Actualmente, existem inúmeros cultos que poderíamos chamar de "centrados na Deusa", ou "A Religião da Deusa". Mas o mais conhecido deles hoje, sem dúvida, é a Tradição Wicca, que influencia de muitas formas todos os demais.

Wicca é uma religião pagã que cultua a Deusa Tríplice e o seu consoante o Deus Cornífero. Ambos são expressões em polaridades do Ser Supremo, a Divindade, chamado pelos nativos norte americanos de Grande Espírito ou o Grande Mistério, O UNO ou a Fonte Criadora, que se manifesta na realidade concreta nas representações da Deusa e do Deus.

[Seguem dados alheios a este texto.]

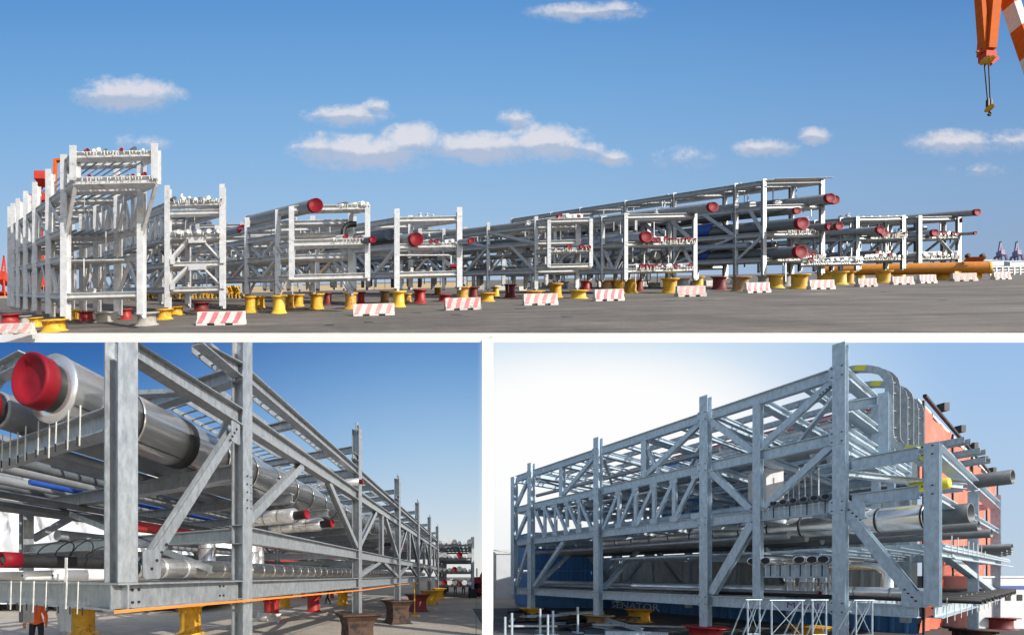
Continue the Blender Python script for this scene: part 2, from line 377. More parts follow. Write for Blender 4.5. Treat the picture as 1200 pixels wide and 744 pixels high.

Todas as Deusas são uma única Deusa, múltiplas manifestações da Grande Mãe. Cultuar a Grande Deusa pode se manifestar no culto a um ou mais dos arquétipos que a representem nas diversas culturas do mundo. Assim, sejam as Lilith e a Shequinah judaicas, a babilónia Inanna, a havaiana Pele, a chinesa Kwan-In, a japonesa Amaterasu, a inca Ixchel, as africanas Yemanjá e Oyá, ou as hindus Sarasvati e Kali, estará sempre a prestar culto à mesma e única Deusa. As diferentes mitologias enumeram milhares de nomes de Deusas, correspondendo a aspectos ou atributos diversos. Assim, se escolhemos conectar-nos com as Deusas Afrodite ou Ishtar ao procurarmos trabalhar a energia do amor, fazemo-lo porque essas formas do arquétipos, por disposição de milénios, mais se aproximam dessa energia. Se precisamos tratar de estudos ou escrita, criatividade nas artes, invocamos Atena ou Saravasti, por exemplo.